Capacity planning with NT
The first time most companies install Windows NT, the installation is often for a small test group. But as NT expands to the rest of the organization, even on a small scale, some planning is necessary. Previous articles (see "Related Articles in Windows NT Magazine") have discussed the concepts of domains and how to use groups to organize your users. The subject of this article is how many users to put in a domain. I'll look at how many users you can put in a domain and what that number implies for the size of your accounts database. I'll then examine how the database file size, plus other variables such as password policies, can affect network traffic. With this knowledge, you can deduce how many users you should put in the domain.
When Size Matters
Why is the size of the accounts database so important? Well, disk space is only one issue. A large accounts database requires a large server to handle the database. Users do not expect to wait for logon validation, nor do they want to wait for authorization to access a resource. So you must be able to load the accounts database into memory and keep it there. If your domains contain large numbers of users, your domain controllers will require more memory than the recommended minimums for running NT.

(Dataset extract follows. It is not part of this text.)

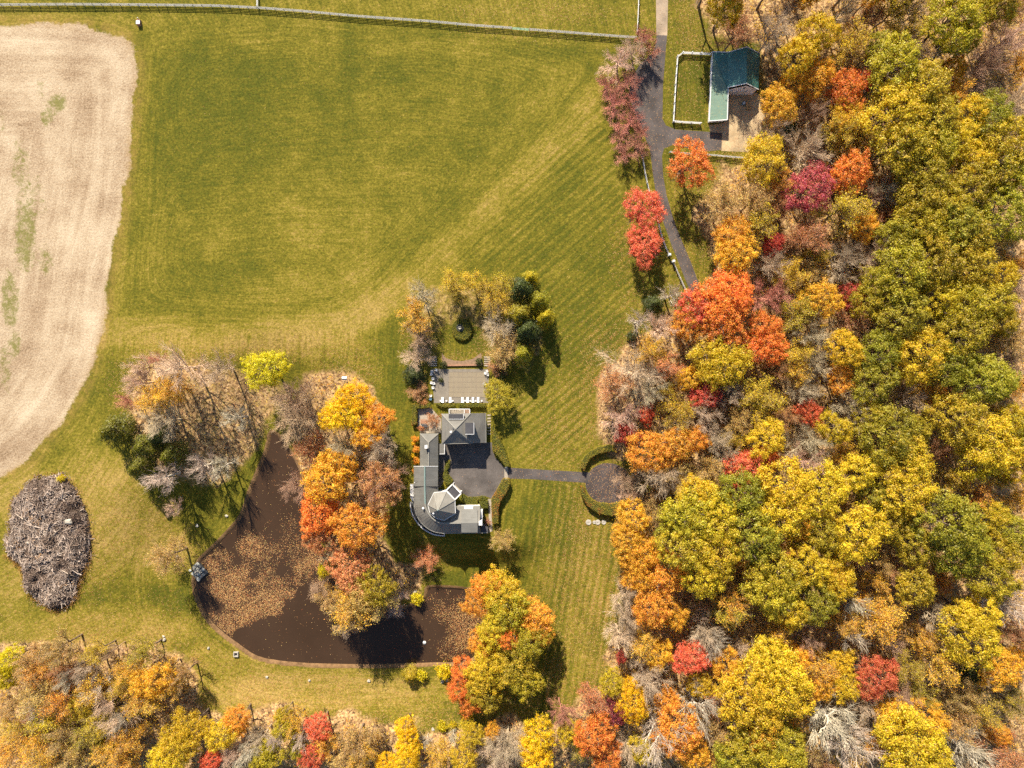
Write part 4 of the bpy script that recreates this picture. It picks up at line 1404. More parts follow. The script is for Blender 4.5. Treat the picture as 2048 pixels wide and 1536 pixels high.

First, let's get one issue out of the way. People often ask, "What is the maximum number of users I can put in a domain?" The upper limit on accounts in a domain is a moving target. The largest number anyone has tried so far is about 40,000. This number is a practical limit, not a software limit.
Notice that I talk about accounts, not users. An account can be a user, a group, or a computer. Yes, an NT computer that is a member of the domain has an account. You add these accounts in Server Manager when you let a computer join the domain. Or, you add them when you install NT on a new computer and you use your administrator account and password to enroll that computer in the domain. Windows 95, Windows 3.1, and Windows for Workgroups computers do not have accounts, so they do not add to the size of the database.
Each type of account takes up a fixed amount of space in the accounts database, so the mix of accounts, not just the number of accounts, is important. A computer account takes 512 bytes. A user account occupies 1024 bytes. A local group takes 512 bytes for the group, plus 36 bytes for each member of the group. And a global group takes 512 bytes for the group, plus 12 bytes for each member of the group.
The difference in size between local and global groups is easy to explain. A global group can contain users from only its domain, so all a global group needs to store is the username. A local group can contain global groups from the same or other domains, and users from its own or a trusted domain. So each entry in a local group has to be large enough to accommodate the domain name and the user or group name.
Does It Measure Up?
If you have a domain with 1000 users, each with an NT computer, you can quickly calculate the size of the accounts database. A user account occupies 1000 * 1024 bytes, or about 1MB. A computer account takes up 1000 * 512 bytes, or about 0.5MB. But you also have to allow for the group information, which is a little more complex because it involves some estimates. You have to make some educated guesses about how many groups the average user belongs to.
Suppose each user is a member of four global groups (on average). Remember that each user is by default a member of the Domain Users group, so you can assume each has membership in three other groups. Not everyone will be in the same three groups, so suppose you have 20 global groups. Twenty global groups occupy 20 * 512 bytes, or 10KB. Four thousand memberships at 12 bytes each equals 48KB. The global group membership needs just under 60KB, which is not very large compared to 1.5MB for the user and computer accounts.
You can apply a similar calculation to local group membership. In this case, you are only concerned with the local groups on the domain controllers because they are the sole contributors to the domain accounts database. If you add each user to the local Users group on the domain controller, that one group takes 36,512 bytes. However, the NT domain model handles user accounts more efficiently so that the local groups do not contain large numbers of users.
Look on your domain controller. You'll find that the user accounts are members of the global group Domain Users, not members of the local group Users. The global group Domain Users is a member of the local group Users.
Previous articles gave reasons for putting users in global groups and then placing the global group into the appropriate local groups. Consider one more reason. Let's say you want 800 of 1000 users to have access to a SQL Server database. You build a local group SQLUsers, which contains all 800 names. This group's contribution to the accounts database is 29,312 bytes. But if you put all the users into a global group, GL_SQLUsers, that group takes only 10,112 bytes. Placing one entry--the GL_SQLUsers--into the local SQLUsers group requires 512 plus 36 bytes, so you have now used 10,660 bytes instead of 29,312 bytes.
OK, so saving 18,652 bytes is not such a big deal given today's cheap hard disks. But multiply that number by 50 or 100 groups, and the disk space adds up.